Dore [1970: 125] responds to this objection with the claim that for virtuous acts to be valuable they must be freely chosen and that this condition is not satisfied in W2. His argument is as follows.

. . . it is a necessary condition of a choice of mine to do X at time t being freely made by me that I have the option of choosing at t not to do X. But when I choose, e.g., to take pains to relieve your suffering in W2 it is false that I could at the same time choose not to do so, since if God had known that I would make this latter choice, he would have removed the opportunity for me to make it by never having permitted your suffering to start.

Book cover: The Evidential Argument from Evil by Daniel Howard-Snyder

Whether Dore's argument is valid depends on the correct analysis of 'I could choose not to do X at t'. I want to show that it is not valid irrespective of whether we accept a compatibilist or a libertarian analysis of 'I could choose not to do X at t'. For example, on my preferred compatibilist analysis,[4]'I could choose not to do X at t' means (roughly) 'I do not believe that if I do X at t then I will certainly, or almost certainly, lose something of great value to me'.[5] Now, Dore's demonstration that those counterfactual cases in W2 in which I would have taken the opportunity to choose not to do X, if those opportunities had arisen, never in fact arise, does not in the least show that, in those instances in W2 in which I do in fact choose to do X, it is not the case that I do not believe that the alternative choice will have disastrous consequences. So, on a compatibilist analysis, Dore has not shown that I could not have chosen not to do X at t. Consequently, his argument that I could not freely choose virtuous actions in W2 fails.

The same holds on a libertarian analysis. On such an analysis, 'I could choose not to do X at t' means (roughly) 'My act of choosing at t has no sufficient cause'. Once again, Dore's argument showing that those counterfactual cases in W2 in which I would have taken the opportunity to choose not to do X if those opportunities had arisen, never in fact arise, goes no way to demonstrating that in those instances in which I do in fact choose to do X, my choice is completely caused and so not free.

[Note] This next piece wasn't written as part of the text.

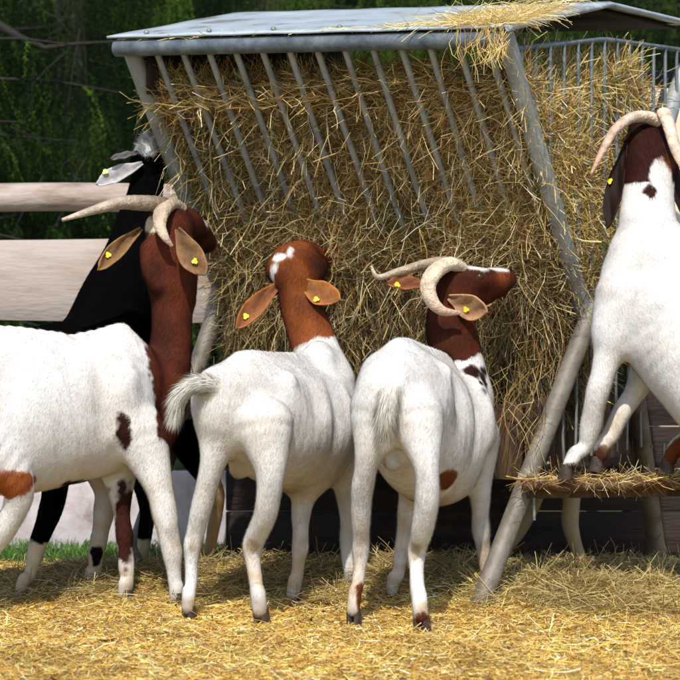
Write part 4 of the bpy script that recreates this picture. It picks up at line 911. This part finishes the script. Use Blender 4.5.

What I think we must do is reject Dore's presupposition here that if it is impossible, given the antecedent conditions (for example, the laws of nature in conjunction with the initial physical conditions, or God's omniscience and activity), for the opportunity that I would have taken to choose not to do X, if it did arise, to in fact arise, then I could not have chosen not to do X in those instances in which I did in fact choose to do X. That is, contra Dore, that the opportunity that I would have taken to choose not to do X, if it had arisen, never in fact arises, does not entail that in those cases in which I do in fact choose to do X, I did not have the opportunity to choose not to do X. I conclude that Dore has not shown that a world in which God prevents instances of suffering from occurring that he knows, if they were to occur, would not lead to virtuous responses is less preferable to the actual world. This objection to the 'soul-making' theodicy, then, has also survived Dore's criticism.

Footnotes

  1. [4] The point that I will make here will hold for other compatibilist analyses, but limitations of space do not permit me to consider these here.
  2. [5] The rationale behind this analysis is that our inclination to judge a paradigm case of coerced choice, such as a victim's choosing to hand over his wallet at gunpoint, as coerced is because the victim recognizes that he will lose something of great value, namely, his life, if he chooses not to hand over his wallet. Perhaps we should add the further necessary condition to the statement, 'I could choose not to do X at t', that I not be under some abnormal psychological condition, such as a hypnotic or drug induced state.